DEVELOPMENT OF CHIRAL LIGANDS FROM NATURAL MOLECULES FOR METAL-PROMOTED ASYMMETRIC CATALYSIS

The main aim of this PhD thesis was the development of a new family of chiral ligands derived from D-glucose (elpaN-type). These ligands were designed in order to be pseudo-enantiomeric respect to the previously developed Naple-type family, and focusing on the obtainment of easy and straightforward synthesis. On this basis, three libraries of elapN-type ligands were prepared and successfully employed in homogenous metal-promoted asymmetric catalysis: the elpaN-phos, for the Pd-promoted Asymmetric Allylic Substitution; the elpaN-py, for the Mo-promoted Asymmetric Allylic Alkylation enhanced by microwaves; the elpaN-Salen, for the Mn-promoted Asymmetric Epoxidation.
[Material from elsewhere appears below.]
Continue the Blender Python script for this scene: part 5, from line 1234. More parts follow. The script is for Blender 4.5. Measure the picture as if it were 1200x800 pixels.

In all cases, performances were excellent and inversion of selectivity respect to the Naple-type family was achieved. In the particular case of the elpaN-phos subset, a phase-tagged version of the ligand was successfully employed in multiphase catalysis, achieving the recycle of the catalyst. The secondary aim of this PhD thesis was the development of a library of sugar-derived, water soluble Pd0 complexes for aqueous Suzuki-Miyaura cross-coupling. Also in this case, good performances were obtained (TOF up to 9500 h-1), among the best in literature for this reaction in aqueous, sustainable condition.